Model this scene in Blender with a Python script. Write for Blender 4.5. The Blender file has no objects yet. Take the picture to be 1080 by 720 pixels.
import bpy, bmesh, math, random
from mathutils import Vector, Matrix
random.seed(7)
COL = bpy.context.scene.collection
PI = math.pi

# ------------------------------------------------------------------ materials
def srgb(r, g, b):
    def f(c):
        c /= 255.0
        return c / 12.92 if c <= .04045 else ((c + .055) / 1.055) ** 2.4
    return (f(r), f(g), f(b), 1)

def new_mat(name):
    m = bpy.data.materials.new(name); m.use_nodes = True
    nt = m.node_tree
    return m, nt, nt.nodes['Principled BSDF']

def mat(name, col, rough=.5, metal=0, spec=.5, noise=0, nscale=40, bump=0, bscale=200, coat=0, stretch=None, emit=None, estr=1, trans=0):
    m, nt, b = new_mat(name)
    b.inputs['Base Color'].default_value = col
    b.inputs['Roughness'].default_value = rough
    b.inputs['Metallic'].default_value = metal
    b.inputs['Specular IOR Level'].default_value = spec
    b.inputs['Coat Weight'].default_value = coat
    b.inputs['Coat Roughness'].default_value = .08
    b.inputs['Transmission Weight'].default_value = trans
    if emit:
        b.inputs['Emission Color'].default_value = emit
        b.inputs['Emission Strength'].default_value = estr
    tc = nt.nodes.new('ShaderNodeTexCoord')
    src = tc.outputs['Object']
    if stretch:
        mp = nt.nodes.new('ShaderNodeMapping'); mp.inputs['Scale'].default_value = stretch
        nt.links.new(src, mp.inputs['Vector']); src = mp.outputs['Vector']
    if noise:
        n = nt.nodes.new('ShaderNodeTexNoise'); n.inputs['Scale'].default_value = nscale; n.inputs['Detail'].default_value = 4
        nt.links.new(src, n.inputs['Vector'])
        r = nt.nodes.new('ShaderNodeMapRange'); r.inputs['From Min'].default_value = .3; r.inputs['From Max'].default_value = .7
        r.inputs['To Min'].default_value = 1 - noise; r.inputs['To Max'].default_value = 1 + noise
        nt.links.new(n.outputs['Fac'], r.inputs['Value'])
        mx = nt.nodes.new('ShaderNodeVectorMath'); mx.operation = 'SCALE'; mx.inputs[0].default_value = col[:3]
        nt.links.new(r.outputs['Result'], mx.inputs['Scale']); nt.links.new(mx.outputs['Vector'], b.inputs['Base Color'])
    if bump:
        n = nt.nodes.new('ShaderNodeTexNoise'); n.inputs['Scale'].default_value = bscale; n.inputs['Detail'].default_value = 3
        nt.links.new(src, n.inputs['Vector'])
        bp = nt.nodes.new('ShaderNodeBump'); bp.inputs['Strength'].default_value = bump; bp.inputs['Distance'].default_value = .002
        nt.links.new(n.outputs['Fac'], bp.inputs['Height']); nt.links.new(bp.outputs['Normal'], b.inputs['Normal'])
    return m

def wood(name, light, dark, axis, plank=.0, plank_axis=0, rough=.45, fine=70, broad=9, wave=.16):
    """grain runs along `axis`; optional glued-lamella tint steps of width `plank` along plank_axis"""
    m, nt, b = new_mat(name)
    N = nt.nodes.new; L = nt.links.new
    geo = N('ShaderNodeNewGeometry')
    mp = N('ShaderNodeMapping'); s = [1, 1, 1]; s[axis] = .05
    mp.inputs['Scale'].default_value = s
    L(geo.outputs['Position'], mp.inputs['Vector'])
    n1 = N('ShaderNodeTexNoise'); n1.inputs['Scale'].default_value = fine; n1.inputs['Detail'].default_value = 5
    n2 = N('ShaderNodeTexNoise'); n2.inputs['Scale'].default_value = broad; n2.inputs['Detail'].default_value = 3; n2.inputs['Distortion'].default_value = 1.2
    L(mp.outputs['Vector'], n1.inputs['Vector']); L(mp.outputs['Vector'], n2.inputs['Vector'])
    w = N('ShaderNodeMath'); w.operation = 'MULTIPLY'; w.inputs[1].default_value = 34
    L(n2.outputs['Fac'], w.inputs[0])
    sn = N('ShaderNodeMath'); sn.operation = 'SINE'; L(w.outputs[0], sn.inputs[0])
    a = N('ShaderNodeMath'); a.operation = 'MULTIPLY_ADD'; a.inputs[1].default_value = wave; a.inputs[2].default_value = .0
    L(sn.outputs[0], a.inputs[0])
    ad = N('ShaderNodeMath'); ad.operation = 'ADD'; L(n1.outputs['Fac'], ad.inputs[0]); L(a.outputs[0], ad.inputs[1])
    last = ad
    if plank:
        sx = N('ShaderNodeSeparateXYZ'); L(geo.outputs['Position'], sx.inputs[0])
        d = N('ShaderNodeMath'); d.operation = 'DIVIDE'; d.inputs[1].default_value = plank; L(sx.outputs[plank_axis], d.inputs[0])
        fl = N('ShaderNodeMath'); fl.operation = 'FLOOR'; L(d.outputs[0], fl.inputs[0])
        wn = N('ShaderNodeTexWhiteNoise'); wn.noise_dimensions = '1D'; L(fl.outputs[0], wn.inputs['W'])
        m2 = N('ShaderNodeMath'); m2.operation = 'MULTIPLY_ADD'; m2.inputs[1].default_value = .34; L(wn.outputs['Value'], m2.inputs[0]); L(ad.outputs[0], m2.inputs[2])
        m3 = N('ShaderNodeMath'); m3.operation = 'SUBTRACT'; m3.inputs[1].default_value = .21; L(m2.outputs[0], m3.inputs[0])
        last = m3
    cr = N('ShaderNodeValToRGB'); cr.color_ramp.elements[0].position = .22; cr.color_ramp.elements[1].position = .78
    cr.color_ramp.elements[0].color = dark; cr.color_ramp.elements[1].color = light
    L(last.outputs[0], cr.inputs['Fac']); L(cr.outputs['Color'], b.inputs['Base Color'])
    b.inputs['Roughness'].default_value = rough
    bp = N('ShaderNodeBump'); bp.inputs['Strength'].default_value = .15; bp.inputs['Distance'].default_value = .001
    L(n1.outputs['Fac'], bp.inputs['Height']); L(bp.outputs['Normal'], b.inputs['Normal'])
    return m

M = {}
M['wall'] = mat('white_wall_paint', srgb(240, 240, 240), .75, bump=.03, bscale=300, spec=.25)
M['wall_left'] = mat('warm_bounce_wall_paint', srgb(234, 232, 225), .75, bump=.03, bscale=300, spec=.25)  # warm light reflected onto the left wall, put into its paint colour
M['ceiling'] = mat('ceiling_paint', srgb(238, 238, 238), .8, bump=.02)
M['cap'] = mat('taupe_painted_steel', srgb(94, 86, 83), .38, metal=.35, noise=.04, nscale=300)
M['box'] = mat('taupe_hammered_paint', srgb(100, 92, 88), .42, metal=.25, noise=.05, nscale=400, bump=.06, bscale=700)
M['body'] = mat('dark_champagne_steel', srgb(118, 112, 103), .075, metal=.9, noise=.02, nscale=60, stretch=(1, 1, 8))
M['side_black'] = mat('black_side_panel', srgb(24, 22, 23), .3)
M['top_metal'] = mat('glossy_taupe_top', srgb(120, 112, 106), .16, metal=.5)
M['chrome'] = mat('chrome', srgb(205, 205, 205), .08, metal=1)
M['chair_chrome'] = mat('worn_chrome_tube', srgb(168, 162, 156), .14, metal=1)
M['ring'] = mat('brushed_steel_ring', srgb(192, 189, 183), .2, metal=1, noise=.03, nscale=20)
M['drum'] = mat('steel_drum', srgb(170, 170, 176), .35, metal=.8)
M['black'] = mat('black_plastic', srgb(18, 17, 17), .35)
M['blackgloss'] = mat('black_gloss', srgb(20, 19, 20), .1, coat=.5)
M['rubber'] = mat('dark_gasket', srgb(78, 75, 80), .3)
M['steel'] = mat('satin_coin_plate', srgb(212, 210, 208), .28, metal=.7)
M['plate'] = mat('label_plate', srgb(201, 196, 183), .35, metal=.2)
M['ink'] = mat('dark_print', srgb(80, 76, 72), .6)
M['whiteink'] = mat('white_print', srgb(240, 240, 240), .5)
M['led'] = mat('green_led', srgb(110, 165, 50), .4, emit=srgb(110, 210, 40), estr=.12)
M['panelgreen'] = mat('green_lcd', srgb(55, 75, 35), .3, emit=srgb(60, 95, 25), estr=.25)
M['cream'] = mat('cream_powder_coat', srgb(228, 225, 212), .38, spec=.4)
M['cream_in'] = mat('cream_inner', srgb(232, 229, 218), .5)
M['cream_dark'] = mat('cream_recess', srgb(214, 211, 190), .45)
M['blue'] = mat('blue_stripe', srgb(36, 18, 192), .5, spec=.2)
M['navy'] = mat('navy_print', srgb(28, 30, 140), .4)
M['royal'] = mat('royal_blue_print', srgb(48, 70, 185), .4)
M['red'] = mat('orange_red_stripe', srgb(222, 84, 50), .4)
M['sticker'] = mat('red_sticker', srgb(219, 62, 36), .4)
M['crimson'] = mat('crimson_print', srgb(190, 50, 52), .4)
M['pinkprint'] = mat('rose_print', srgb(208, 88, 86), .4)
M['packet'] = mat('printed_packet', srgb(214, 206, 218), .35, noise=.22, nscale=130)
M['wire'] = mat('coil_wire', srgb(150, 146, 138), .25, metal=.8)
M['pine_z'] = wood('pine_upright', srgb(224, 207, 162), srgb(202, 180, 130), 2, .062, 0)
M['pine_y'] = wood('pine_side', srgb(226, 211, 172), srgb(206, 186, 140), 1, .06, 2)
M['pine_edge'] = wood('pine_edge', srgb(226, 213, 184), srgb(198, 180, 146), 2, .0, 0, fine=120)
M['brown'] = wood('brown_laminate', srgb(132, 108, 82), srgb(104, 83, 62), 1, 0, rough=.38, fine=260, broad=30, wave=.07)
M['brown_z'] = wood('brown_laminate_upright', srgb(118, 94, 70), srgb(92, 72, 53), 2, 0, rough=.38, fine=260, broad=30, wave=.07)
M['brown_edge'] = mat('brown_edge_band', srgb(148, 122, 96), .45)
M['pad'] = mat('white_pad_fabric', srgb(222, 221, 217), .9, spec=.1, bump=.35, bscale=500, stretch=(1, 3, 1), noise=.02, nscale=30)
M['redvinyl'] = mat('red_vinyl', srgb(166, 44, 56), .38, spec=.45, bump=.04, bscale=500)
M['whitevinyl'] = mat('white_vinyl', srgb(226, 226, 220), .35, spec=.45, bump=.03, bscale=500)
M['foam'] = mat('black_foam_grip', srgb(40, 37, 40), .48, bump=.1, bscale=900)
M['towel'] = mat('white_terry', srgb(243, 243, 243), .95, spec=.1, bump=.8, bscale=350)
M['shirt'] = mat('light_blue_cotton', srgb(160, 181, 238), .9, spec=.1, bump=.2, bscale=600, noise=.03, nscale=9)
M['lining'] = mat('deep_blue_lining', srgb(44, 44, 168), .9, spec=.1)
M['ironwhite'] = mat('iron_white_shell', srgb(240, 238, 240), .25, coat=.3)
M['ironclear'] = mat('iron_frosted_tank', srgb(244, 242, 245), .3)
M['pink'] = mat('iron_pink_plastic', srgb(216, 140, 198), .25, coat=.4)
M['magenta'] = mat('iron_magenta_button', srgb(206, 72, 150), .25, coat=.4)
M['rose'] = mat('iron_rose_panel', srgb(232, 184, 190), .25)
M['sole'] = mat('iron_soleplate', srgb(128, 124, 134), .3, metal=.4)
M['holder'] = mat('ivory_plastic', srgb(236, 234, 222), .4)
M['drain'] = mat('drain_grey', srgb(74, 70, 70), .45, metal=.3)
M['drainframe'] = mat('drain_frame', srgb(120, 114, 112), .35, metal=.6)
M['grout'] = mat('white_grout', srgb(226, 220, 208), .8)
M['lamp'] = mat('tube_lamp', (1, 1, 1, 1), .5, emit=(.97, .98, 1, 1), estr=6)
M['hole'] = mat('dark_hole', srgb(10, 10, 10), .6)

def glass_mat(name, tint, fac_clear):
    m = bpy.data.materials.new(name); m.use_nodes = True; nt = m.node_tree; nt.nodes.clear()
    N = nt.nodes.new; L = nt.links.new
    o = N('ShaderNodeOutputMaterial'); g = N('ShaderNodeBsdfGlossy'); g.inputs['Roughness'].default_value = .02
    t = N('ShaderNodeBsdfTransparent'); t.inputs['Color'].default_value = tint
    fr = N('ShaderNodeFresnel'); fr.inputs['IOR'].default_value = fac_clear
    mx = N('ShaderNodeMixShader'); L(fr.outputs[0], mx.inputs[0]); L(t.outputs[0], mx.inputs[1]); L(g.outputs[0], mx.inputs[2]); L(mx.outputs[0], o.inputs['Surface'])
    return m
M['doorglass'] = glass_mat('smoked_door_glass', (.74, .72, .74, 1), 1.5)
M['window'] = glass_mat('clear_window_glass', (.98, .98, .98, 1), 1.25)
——
# [WRITTEN INSTRUCTION]
Copy exactly the lines that run from the first line of the data to the line containing "PI = math.pi", please, with both ends included and nothing else.

# [ANSWER FOR THE TASK]
Model this scene in Blender with a Python script. Write for Blender 4.5. The Blender file has no objects yet. Take the picture to be 1080 by 720 pixels.
import bpy, bmesh, math, random
from mathutils import Vector, Matrix
random.seed(7)
COL = bpy.context.scene.collection
PI = math.pi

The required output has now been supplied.